Most automation advice is written by people who've never maintained a script in production. They see a repetitive task and immediately shout "automate it!" like it's that simple. It's not.
I've been automating IT workflows for twenty years, and I've learned that automation is a commitment. It needs debugging when it breaks at 2am. It needs updating when upstream APIs change. It needs documentation so the next person knows why it exists. Before you automate anything, you need to ask whether that maintenance burden is worth the time you'll save.
Here's how I think about it.
The Frequency Test Is Overrated
Everyone says "automate things you do frequently." That's not bad advice, but it's incomplete. Frequency matters less than you think. I run ad-hoc queries on our production databases maybe twice a month, but I still do them manually because the context-switching cost of writing a script isn't worth it for something I do irregularly.
What actually matters is:
- Time saved per occurrence — If a task takes 5 minutes and you do it daily, that's 25 minutes a week. Worth automating? Maybe. If it takes 30 seconds, probably not.
- Cognitive load — Some tasks are quick but mentally taxing. Manually checking 50 server logs for errors takes 15 minutes and leaves you drained. Automating it to a single dashboard view might be worth it even if it only runs weekly.
- Error consequence — Manually running a deployment script that could wipe production is worth automating even if you do it quarterly. The risk of fat-fingering something is the real cost.
Don't automate frequency. Automate burden.

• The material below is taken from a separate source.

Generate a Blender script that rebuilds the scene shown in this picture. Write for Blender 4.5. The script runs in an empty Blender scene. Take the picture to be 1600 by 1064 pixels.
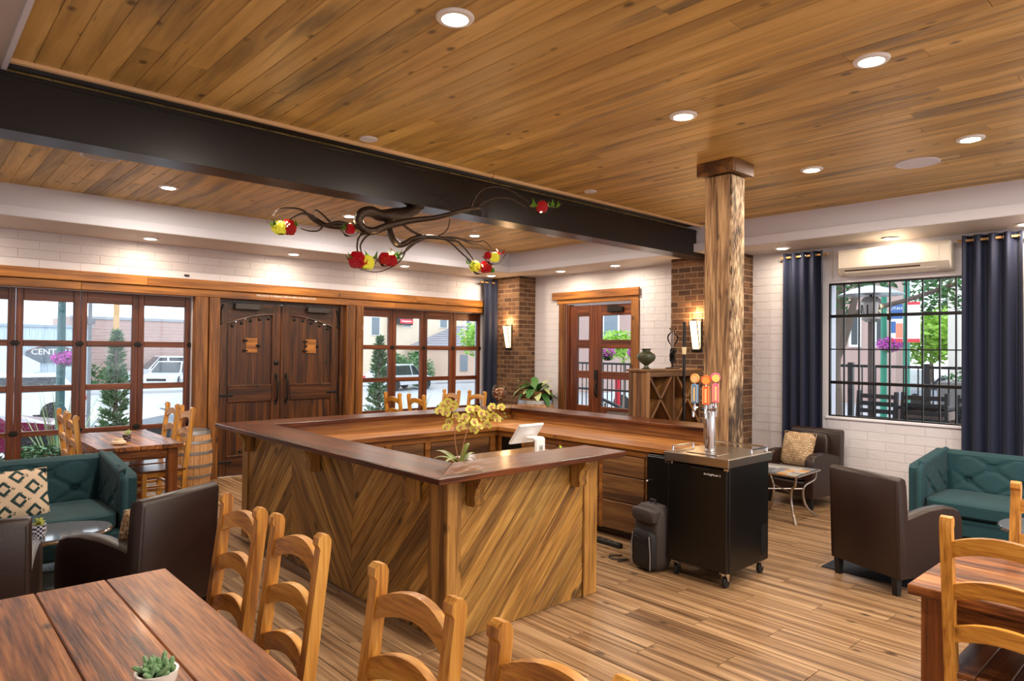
import bpy, bmesh, math, random
from mathutils import Vector, Matrix
rng = random.Random(11)
sc = bpy.context.scene
col = sc.collection
PI = math.pi
EXPOSURE, SKY, LENS, LAMP = .62, 2.2, 34, 21

# ------------------------------------------------------------------ camera, world, exposure
F, YAW, PITCH, ROLL = 1052.6, .82883, .014, .01072
CAM = Vector((0, 0, 1.75))
fw = Vector((math.cos(YAW) * math.cos(PITCH), math.sin(YAW) * math.cos(PITCH), math.sin(PITCH)))
rt = Vector((math.sin(YAW), -math.cos(YAW), 0))
up = rt.cross(fw)
r_ = rt * math.cos(ROLL) + up * math.sin(ROLL)
u_ = -rt * math.sin(ROLL) + up * math.cos(ROLL)
cd = bpy.data.cameras.new('camera')
cam = bpy.data.objects.new('camera', cd)
col.objects.link(cam)
cd.sensor_width = 36
cd.lens = F / 1600 * 36
cd.clip_start = .05
cd.clip_end = 400
cam.matrix_world = Matrix(((r_.x, u_.x, -fw.x, CAM.x), (r_.y, u_.y, -fw.y, CAM.y), (r_.z, u_.z, -fw.z, CAM.z), (0, 0, 0, 1)))
sc.camera = cam
sc.view_settings.view_transform = 'Standard'
sc.view_settings.look = 'None'
sc.view_settings.gamma = 1
sc.view_settings.exposure = EXPOSURE
try:
    sc.view_settings.use_curve_mapping = False
except Exception:
    pass
wd = bpy.data.worlds.new('overcast_sky')
sc.world = wd
wd.use_nodes = True
bg = wd.node_tree.nodes['Background']
bg.inputs[0].default_value = (.86, .92, 1.0, 1)
bg.inputs[1].default_value = SKY

def at(x, y, ax, val):
    """the point of a plane (axis ax = val) that a sight line of the survey photograph meets"""
    d = fw + r_ * ((x - 800) / F) - u_ * ((y - 532) / F)
    i = 'xyz'.index(ax)
    return CAM + d * ((val - CAM[i]) / d[i])

# ------------------------------------------------------------------ mesh helpers
def lin(c):
    return tuple(((v / 255) / 12.92 if v / 255 <= .04045 else ((v / 255 + .055) / 1.055) ** 2.4) for v in c) + (1,)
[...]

The Maintenance Reality Check
Here's what automation guides don't tell you: every script becomes legacy the moment you write it. That clever Python wrapper you threw together this afternoon will need maintenance. The API it calls will change. The authentication will expire. The output format will shift.
I've seen teams spend three weeks automating a process that took ten minutes manually, only to spend the next six months fixing the automation. That's not efficiency. That's ego-driven engineering.
Before you automate, ask:
- Who maintains this when I'm on vacation? If the answer is "I don't know," you need better documentation or a simpler solution.
- How long will it take to fix when it breaks? Some automations are fragile by nature. If your script depends on three external APIs, assume it'll break at some point. Can you debug it quickly?
- Will the input format stay stable? Automating anything that processes human-generated input (CSVs from vendors, ticket descriptions, config files) is risky. Humans change formats without warning.
If you're automating something unstable, you're trading manual work for debugging work. That's not always a win.
Real Examples from the Trenches
What worked: Log aggregation. We had a team manually logging into 12 different servers to check disk space. That's 12 logins, 12 commands, 12 copy-pastes into a ticket. We automated it with a simple cron job pushing metrics to a central dashboard. Took maybe four hours to set up. It's been running for three years with minor tweaks. This was a clear win.
What didn't work: Automated report generation. I built a script to generate weekly status reports from our monitoring systems. It pulled data from four different sources, formatted it into a clean HTML email, and sent it out. Beautiful, right? It lasted about two months. Every week, one of the data sources changed its output format. I spent more time fixing the script than I would have spent just copy-pasting the data manually. Killed it. Never looked back.
The gray area: Content site automation. I run a few niche sites as a side project. I experimented with AI-generated content—titles, outlines, first drafts. The reality: it saved maybe 30% of the time on initial writing, but the editing and fact-checking took longer than expected. For low-stakes content, it was fine. For anything I'd put my name on, manual writing was faster in the end. The automation wasn't worthless, but it wasn't the miracle the hype suggested either.
The Complexity Threshold
There's a point where automation becomes more complex than the task itself. If you're writing a script that's more than 200 lines, has multiple dependencies, or requires explaining for more than five minutes—stop. You're building software, not solving a problem.
Simple automation is:
- Cron jobs that run a single command
- Bash scripts under 50 lines that do one thing
- Macros in your monitoring tool
- Templates that fill in the blanks
Complex automation is:
- Anything requiring its own authentication handling
- Workflows with conditional logic across multiple systems
- Anything you'd need a runbook to explain
If your automation needs a runbook, you haven't simplified anything. You've just moved the complexity.
What I Would Do First
Before you automate anything, do this:
- Time-box the manual process. Actually time yourself doing it three times. Not estimates—real timing. You'll often find it's faster than you thought.
- Try a half-measure first. Can you use a tool that already exists? Most monitoring systems, ticketing platforms, and cloud consoles have built-in automation features. You don't always need custom scripts.
- Write the script, but keep it manual for a month. Run it yourself when you need it, but don't schedule it yet. You'll discover edge cases and breakage points before the automation becomes someone else's problem.
- Automate the boring parts first. If a process has five steps and three are mindless, just automate those. You don't need to automate everything at once.
The best automation is the one you barely notice. It runs in the background, does its job, and doesn't need your attention until something goes wrong. Everything else is just a hobby project dressed up as efficiency.